No caso dos autos, a Meritíssima Juiz fundou-se na circunstância de da "factualidade provada e respetiva motivação resulta[r] que o A, apesar de saber, desde 1994, que as construções existentes no "Campo do ..." são ilegais, em 2011/2012 levou a cabo obras de adaptação da construção existente e procedeu à construção de um edifício novo para oficina, sabendo tratar-se de obras ilegais, não legalizáveis e, como tal, sem qualquer valor», para concluir que o autor «deduziu assim pretensão cuja falta de fundamento não devia ignorar (pois sabia, pelo menos, desde 1994 da ilegalidade das construções implantadas no "Campo Do ...", relativamente às quais nunca foi emitida licença por o prédio se encontrar, em grande parte (zona poente) em Reserva "Agrícola Nacional") e, dessa forma, fez um uso manifestamente reprovável do processo.»
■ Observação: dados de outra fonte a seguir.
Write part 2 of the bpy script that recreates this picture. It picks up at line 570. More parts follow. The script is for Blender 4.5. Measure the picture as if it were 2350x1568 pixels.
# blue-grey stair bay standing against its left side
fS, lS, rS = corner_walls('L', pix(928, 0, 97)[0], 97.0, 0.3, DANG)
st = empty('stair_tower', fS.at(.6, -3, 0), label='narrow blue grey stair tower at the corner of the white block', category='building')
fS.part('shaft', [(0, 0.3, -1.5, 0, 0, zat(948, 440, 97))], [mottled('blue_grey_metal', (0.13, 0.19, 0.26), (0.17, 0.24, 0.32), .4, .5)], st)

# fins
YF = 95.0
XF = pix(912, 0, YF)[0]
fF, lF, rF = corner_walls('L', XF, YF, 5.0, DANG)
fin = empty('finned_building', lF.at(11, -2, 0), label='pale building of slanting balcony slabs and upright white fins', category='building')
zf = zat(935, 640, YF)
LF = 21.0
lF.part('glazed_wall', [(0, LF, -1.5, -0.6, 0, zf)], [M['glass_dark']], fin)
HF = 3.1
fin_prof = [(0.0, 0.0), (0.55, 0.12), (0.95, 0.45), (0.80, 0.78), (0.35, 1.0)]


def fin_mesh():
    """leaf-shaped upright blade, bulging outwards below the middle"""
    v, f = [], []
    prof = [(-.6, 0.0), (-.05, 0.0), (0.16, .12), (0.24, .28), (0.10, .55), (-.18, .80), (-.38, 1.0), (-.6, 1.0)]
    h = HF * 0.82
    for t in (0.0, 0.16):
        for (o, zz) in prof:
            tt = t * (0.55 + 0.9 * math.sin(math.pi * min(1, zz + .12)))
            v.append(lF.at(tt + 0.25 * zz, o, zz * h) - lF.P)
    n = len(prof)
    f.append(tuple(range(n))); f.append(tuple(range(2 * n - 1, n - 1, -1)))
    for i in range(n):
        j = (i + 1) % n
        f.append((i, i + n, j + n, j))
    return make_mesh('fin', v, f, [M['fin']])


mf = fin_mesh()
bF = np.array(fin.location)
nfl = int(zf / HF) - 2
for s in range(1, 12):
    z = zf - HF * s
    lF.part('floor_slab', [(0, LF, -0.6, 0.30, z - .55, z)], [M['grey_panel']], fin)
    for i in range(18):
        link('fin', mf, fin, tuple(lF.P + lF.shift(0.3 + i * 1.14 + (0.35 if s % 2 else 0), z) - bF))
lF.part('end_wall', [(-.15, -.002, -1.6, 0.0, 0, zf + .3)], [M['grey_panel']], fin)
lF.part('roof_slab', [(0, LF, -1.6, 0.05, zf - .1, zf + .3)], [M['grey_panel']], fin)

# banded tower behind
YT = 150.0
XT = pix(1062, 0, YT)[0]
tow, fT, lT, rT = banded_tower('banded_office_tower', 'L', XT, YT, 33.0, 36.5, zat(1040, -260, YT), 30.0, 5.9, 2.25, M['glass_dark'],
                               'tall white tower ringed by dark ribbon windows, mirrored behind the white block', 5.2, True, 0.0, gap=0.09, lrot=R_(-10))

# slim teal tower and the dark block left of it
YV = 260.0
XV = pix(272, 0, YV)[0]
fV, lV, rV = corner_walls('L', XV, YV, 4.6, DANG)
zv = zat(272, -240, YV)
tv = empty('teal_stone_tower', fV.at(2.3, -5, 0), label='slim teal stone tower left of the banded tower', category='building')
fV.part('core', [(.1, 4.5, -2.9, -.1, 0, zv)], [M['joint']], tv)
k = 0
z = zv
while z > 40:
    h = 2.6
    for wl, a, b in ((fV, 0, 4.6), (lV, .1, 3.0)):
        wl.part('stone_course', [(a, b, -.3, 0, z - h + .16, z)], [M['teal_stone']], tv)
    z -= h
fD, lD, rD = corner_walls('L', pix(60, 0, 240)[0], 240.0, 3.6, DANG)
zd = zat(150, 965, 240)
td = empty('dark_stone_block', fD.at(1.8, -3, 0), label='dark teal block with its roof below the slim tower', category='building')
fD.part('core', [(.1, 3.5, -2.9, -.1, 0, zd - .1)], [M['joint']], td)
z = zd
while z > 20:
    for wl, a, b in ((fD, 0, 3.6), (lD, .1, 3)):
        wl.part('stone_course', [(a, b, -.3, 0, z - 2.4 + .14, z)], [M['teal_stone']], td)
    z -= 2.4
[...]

Quer isso dizer que antes de estarem assentes os factos provados não era possível afirmar, com a imprescindível segurança, que o autor "deduziu (…) pretensão cuja falta de fundamento não devia ignorar". Para além disso, note-se que até à prolação da sentença não foi levantada a questão da litigância de má-fé do autor.
Por outro lado, o poder judicial do juiz que, nos termos do artigo 613.º n.º 1, fica esgotado depois de proferida a sentença é o relativo "à matéria da causa" sobre a qual ele se pronunciou nessa peça processual (---).
Com efeito, o princípio da intangibilidade da decisão judicial, enunciado no n.º 1 do artigo 613.º, significa que, uma vez proferida decisão sobre uma determinada questão, o juiz já não a pode alterar, nem tão pouco modificar os fundamentos em que a mesma radica (---); "na verdade, o juiz da causa não pode, a partir desse momento, modificá-la quanto a eventuais erros do julgamento propriamente ditos, que haja detetado: ainda que ele admita que errou, tais erros de julgamento (quanto à matéria de facto e quanto à matéria de direito) somente podem ser corrigidos em sede de recurso. E nem pode corrigir os seus fundamentos." (Remédio Marques, Ação Declarativa À Luz do Código Revisto, 2ª Edição, pág. 639. Neste sentido veja-se Antunes Varela, Miguel Bezerra e Sampaio e Nora, Manual de Processo Civil, 2.ª Edição, pág. 684.)
Neste contexto, não há qualquer vício processual decorrente de a condenação do autor como litigante de má-fé ser posterior à sentença (Neste sentido veja-se Ac. Rel. Guimarães de 31-10-2019 no Proc. 587/18.1T8PTL-A.G1, www.gde.mj.pt, bem como a doutrina e a jurisprudência aí citadas.). Aliás, o conhecimento da mesma na sentença é que teria originado uma nulidade processual, decorrente do desrespeito pelo princípio do contraditório. E o poder jurisdicional da Meritíssima Juiz sobre tal matéria não se encontrava esgotado quando ela a decidiu já depois de ter proferido a sentença."